In una pagina è difficile riassumere tutto ciò che ha rappresentato per la storia del ventesimo secolo Hitler, ma allo stesso tempo dipingere l’esperienza nazista come una parentesi di follia sarebbe superficiale e poco credibile, dal momento che ha coinvolto non solo i vertici di un partito, ma una nazione intera. Il “totalitarismo” è l’arma in più di Hitler, che, seguendo le orme del vicino italiano Mussolini, affianca alla repressione dell’opposizione di sinistra un’abile propaganda, per convincere la classe media e il proletariato della bontà delle proprie idee. Il sostegno al regime nazista, negli anni di governo, è massiccio e quando Hitler trascina la Germania nella guerra, il suo popolo lo segue, combattendo fino alla fine. Diceva Goebbels, Ministro della Propaganda della Germania nazista, che una menzogna ripetuta dieci, cento, mille volte alla fine si trasforma in una verità, e in questo i nazisti furono abili maestri: in Germania, diversamente da molti altri stati d’Europa, non ci fu un movimento resistenziale degno di questo nome, e gli orrori del nazismo furono compresi dai tedeschi soltanto quando gli alleati e i sovietici li rivelarono agli occhi del mondo.
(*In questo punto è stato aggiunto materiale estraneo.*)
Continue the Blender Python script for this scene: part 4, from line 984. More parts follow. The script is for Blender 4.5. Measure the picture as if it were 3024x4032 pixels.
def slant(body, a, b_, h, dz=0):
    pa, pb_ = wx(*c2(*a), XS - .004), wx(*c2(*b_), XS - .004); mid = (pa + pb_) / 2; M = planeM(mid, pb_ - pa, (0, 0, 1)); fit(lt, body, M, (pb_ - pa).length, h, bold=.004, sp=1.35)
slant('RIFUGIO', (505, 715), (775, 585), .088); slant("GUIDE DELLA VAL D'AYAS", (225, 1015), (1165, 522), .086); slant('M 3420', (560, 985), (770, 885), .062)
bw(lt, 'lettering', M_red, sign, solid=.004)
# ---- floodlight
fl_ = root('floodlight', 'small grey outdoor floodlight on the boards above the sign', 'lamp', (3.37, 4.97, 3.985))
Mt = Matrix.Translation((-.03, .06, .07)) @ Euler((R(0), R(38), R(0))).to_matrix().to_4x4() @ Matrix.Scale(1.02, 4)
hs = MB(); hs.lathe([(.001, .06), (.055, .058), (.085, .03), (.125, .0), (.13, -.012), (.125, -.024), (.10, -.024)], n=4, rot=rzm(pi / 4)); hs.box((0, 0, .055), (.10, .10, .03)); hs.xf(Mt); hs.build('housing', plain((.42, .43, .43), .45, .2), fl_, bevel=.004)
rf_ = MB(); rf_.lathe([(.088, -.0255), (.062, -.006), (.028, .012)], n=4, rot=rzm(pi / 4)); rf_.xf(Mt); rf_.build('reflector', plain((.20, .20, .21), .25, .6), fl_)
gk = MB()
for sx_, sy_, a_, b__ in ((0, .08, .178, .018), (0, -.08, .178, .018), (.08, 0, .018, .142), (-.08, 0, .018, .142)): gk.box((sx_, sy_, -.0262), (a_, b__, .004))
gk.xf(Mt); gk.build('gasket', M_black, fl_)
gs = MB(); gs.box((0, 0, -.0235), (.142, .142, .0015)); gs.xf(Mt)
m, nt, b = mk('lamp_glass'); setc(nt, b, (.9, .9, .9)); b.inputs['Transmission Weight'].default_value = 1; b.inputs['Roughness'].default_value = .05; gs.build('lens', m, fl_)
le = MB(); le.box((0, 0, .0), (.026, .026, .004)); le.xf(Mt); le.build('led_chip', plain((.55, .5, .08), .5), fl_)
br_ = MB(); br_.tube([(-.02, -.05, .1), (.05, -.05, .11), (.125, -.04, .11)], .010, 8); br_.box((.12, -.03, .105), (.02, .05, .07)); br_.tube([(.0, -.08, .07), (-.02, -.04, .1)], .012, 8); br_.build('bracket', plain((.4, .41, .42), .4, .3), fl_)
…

Anche in politica estera, Hitler per un certo periodo riuscì a sfruttare le debolezze e la paura delle altre potenze di affrontare un nuovo conflitto su vasta scala: in Spagna, durante la guerra civile, i soldati inquadrati nella “Legione Condor” sperimentarono sul campo nuove armi e nuove tecniche di combattimento con mezzi corazzati (la futura “Blitzkrieg”), l’Austria fu annessa senza colpo ferire e quando Hitler decise di continuare la propria politica di espansione ad est, Francia e Inghilterra, per evitare la guerra, consegnarono al dittatore tedesco la Cecoslovacchia al termine della vergognosa Conferenza di Monaco, alla quale il governo ceco non fu neppure invitato. Potevano questi essere due campi di battaglia nei quali contrastare i piani di Hitler: in Spagna l’intervento anglofrancese avrebbe potuto evitare al paese una quarantennale dittatura fascista, la Cecoslovacchia aveva a disposizione uno dei migliori eserciti dell’epoca, fornito di un discreto numero di carri armati fabbricati dalla Skoda (sulla quale la Germania metterà subito le mani) e con i Sudeti come barriera naturale, fortificati in vista dell’invasione tedesca.

Berlino 1945: le macerie del Terzo Reich (grisou.org)

Allo scoppio della Seconda guerra mondiale, la Germania nazista sorprese le altre potenze con una serie di vittorie fulminee: l’utilizzo combinato della forza aerea (in particolare degli Stukas) e delle forze corazzate, unito a una certa astuzia tattica permise all’esercito tedesco di conquistare ad uno ad uno gli stati europei: nell’arco di poche settimane caddero sotto il giogo nazista la Polonia, il Belgio, l’Olanda, la Francia, la Danimarca, la Norvegia, la Jugoslavia. Le intuizioni brillanti di alcuni generali, messe poi in pratica da altri brillanti ufficiali sul campo di battaglia (esemplare fu lo sfondamento del fronte nelle Ardenne durante l’invasione della Francia, progettato da Von Manstein e il “colpo di falce” di Guderian e Rommel, che chiusero in una sacca le forze anglofrancesi a Dunkerque). Inebriato dalle vittorie, Hitler si convinse sempre più dell’invincibilità delle proprie truppe ed arrivò a commettere l’errore che gli fu fatale, l’attacco all’altro “grande dittatore” dell’epoca, lo Stalin signore e padrone dell’Unione Sovietica. Quasi quattro anni di feroce conflitto contro una nazione che sembrava possedere risorse illimitate in uomini e mezzi logorarono la Germania che, attaccata nel Giugno 1944 dagli Alleati in Normandia e bombardata senza sosta, fu completamente annientata e si ritrovò col suolo invaso e le città distrutte. Se nel 1940 il dittatore era oggetto di scherno, nessuno osava più ridere di lui quando nel 1945 si contavano i morti che la guerra aveva provocato e le sofferenze patite dalle popolazioni finite sotto il giogo nazista: città distrutte dai combattimenti, popolazioni ridotte allo stremo o deportate per lavorare in schiavitù nelle fabbriche tedesche, milioni di morti per il conflitto e per l’agghiacciante progetto dei campi di sterminio. Un orrore che non dovrebbe essere più dimenticato, insieme al coraggio di chi, pur ignaro di quello che sarebbe successo dopo, nel 1940 ebbe il coraggio di sbeffeggiare “il grande dittatore”.